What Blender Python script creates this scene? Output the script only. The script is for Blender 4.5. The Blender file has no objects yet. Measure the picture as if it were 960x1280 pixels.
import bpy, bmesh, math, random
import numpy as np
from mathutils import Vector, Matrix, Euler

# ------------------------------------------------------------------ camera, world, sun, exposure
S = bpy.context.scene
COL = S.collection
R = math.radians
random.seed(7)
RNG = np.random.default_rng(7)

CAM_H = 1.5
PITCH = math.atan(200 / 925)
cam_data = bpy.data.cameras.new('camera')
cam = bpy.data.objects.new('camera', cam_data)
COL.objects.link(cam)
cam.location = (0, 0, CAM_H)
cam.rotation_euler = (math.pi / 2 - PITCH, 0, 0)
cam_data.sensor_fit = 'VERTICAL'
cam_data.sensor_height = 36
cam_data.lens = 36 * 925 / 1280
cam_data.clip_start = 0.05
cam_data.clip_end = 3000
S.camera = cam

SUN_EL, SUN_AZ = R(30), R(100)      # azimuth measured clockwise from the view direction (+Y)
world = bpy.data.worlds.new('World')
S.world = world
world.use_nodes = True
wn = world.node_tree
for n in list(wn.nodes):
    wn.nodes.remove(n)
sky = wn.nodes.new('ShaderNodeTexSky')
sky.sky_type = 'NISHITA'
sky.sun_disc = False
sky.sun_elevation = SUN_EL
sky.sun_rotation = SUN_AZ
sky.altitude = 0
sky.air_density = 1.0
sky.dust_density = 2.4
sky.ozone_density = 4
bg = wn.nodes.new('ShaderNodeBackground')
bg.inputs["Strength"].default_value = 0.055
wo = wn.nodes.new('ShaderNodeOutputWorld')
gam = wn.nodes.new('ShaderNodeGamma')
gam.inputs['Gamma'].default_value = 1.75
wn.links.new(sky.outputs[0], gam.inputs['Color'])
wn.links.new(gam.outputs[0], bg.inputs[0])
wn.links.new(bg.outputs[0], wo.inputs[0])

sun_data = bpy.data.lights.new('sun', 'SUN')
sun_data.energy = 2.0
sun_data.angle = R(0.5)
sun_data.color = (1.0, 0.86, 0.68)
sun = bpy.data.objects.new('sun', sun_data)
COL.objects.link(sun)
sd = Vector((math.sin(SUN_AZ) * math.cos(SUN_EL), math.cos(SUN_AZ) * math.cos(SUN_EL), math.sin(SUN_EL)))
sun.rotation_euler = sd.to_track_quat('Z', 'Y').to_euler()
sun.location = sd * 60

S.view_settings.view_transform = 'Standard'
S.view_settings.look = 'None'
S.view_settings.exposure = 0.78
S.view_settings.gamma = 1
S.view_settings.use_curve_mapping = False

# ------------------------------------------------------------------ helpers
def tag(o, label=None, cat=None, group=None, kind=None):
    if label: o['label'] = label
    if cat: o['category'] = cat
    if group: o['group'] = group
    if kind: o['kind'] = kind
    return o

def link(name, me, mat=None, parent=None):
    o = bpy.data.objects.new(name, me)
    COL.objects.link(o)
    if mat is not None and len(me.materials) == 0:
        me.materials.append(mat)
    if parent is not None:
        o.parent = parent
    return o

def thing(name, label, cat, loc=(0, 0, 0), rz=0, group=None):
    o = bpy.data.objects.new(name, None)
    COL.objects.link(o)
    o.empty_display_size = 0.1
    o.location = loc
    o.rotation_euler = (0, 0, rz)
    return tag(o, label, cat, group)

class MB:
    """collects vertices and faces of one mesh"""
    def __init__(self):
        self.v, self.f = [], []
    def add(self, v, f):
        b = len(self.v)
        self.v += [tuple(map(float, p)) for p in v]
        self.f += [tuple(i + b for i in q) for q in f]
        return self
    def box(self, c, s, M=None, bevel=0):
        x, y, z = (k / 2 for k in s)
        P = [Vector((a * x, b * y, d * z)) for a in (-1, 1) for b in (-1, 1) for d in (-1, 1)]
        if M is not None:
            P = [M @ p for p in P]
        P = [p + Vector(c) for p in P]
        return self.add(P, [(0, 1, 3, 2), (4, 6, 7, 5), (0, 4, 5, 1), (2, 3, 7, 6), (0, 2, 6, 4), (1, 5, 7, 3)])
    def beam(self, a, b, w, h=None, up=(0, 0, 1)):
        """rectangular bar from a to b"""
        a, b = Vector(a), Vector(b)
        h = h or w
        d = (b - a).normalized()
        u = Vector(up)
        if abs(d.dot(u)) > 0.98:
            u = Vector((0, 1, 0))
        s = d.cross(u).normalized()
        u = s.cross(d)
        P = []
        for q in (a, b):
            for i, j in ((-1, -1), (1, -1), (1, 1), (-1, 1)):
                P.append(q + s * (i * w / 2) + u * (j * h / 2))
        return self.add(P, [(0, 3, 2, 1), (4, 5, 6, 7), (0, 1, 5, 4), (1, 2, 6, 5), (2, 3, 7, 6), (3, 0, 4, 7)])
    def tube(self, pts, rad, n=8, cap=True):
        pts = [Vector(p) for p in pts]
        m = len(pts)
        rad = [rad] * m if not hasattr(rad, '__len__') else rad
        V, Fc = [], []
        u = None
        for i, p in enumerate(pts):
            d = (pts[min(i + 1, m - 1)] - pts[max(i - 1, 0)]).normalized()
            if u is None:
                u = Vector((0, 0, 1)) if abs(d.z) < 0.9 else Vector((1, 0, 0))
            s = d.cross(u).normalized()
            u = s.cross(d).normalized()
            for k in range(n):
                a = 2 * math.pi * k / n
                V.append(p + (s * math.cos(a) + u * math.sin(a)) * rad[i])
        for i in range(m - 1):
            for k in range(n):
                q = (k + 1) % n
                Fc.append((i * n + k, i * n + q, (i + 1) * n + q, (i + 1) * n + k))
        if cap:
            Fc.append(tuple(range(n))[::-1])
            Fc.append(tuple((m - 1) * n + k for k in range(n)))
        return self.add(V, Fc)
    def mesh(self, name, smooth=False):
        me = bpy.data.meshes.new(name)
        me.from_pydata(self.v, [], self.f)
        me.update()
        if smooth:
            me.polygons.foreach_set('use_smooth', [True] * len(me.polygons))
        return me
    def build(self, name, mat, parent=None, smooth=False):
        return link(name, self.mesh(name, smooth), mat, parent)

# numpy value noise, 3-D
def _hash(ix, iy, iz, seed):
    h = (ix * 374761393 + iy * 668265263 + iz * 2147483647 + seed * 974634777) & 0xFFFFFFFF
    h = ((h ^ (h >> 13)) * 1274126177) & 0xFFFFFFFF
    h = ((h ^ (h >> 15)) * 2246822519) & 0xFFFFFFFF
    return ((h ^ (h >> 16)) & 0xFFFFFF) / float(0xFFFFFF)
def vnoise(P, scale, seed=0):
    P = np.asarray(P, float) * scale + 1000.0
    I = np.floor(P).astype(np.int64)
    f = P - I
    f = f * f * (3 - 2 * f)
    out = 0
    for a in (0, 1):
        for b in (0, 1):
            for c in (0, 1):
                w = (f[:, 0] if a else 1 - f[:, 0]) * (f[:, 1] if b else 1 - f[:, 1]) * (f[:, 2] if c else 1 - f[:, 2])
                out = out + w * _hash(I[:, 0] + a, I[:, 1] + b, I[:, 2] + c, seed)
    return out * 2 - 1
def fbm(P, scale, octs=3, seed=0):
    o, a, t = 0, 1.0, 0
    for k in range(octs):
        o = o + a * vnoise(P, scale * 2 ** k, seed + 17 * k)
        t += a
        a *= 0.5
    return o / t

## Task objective
Print exactly, and only, the lines beginning at the top of the listing and ending at the line with "S.camera = cam".

## Solution for this task
What Blender Python script creates this scene? Output the script only. The script is for Blender 4.5. The Blender file has no objects yet. Measure the picture as if it were 960x1280 pixels.
import bpy, bmesh, math, random
import numpy as np
from mathutils import Vector, Matrix, Euler

# ------------------------------------------------------------------ camera, world, sun, exposure
S = bpy.context.scene
COL = S.collection
R = math.radians
random.seed(7)
RNG = np.random.default_rng(7)

CAM_H = 1.5
PITCH = math.atan(200 / 925)
cam_data = bpy.data.cameras.new('camera')
cam = bpy.data.objects.new('camera', cam_data)
COL.objects.link(cam)
cam.location = (0, 0, CAM_H)
cam.rotation_euler = (math.pi / 2 - PITCH, 0, 0)
cam_data.sensor_fit = 'VERTICAL'
cam_data.sensor_height = 36
cam_data.lens = 36 * 925 / 1280
cam_data.clip_start = 0.05
cam_data.clip_end = 3000
S.camera = cam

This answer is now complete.